Raymond Gubbay’s production of MADAM BUTTERFLY at the Royal Albert Hall sets the senses alight as stunning staging compliments Puccini’s soaring score.

AN ORNATE Japanese flower garden with flooded pools is the exquisite setting for this production of Puccini’s classic opera.

The Royal Albert Hall is transformed for Raymond Gubbay’s in-the-round production, now in its fifth season, which first opened at the same venue in 1998 and has run and run since. The opera is set in turn of the century Japan where an American naval lieutenant, Pinkerton, marries a young and beautiful Japanese bride Cio-Cio San - or Madam Butterfly. But his intentions are questionable, and when Pinkerton leaves Japan his young bride is left hoping for his return, only for heartbreak and death to follow.

Mihoko Kinoshita sings the role of Madam Butterfly with a clear, crisp grace, evoking all the exotic Eastern promise of Japan. Her entrance flanked by a column of geisha, who are just a hair’s breath from the audience, is simply beautiful - the highlight of a production all about the visual.

Philip O’Brien is a solid Pinkerton, if perhaps lacking the charisma of a true heartbreaker.

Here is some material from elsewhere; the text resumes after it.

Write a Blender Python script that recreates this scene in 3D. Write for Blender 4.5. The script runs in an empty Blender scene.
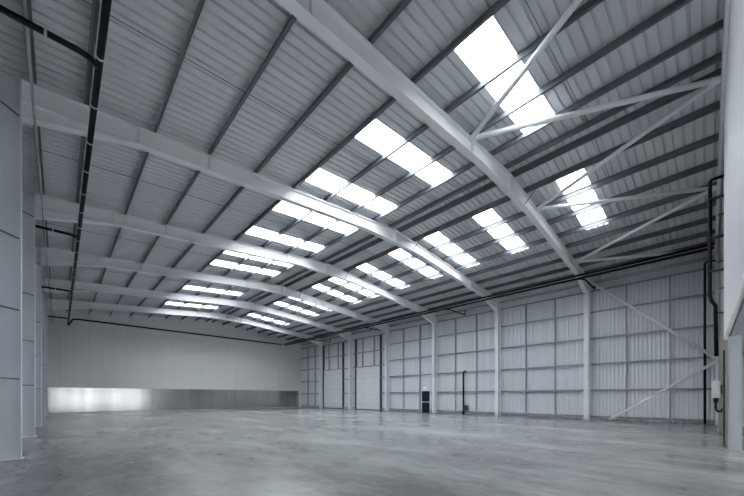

But the stand-out male voice of the production was Louis Otey as American Consul Sharpless, whose deep velvety tones rumbled with delicious chocolately roundness.

The rich visual spectacle of the staging more than equals Puccini’s soaring score and, like a Japanese scroll, they unroll together to reveal a thing of beauty.

* Showing at the Royal Albert Hall in Kensington Gore, SW7, until Sunday, March 13.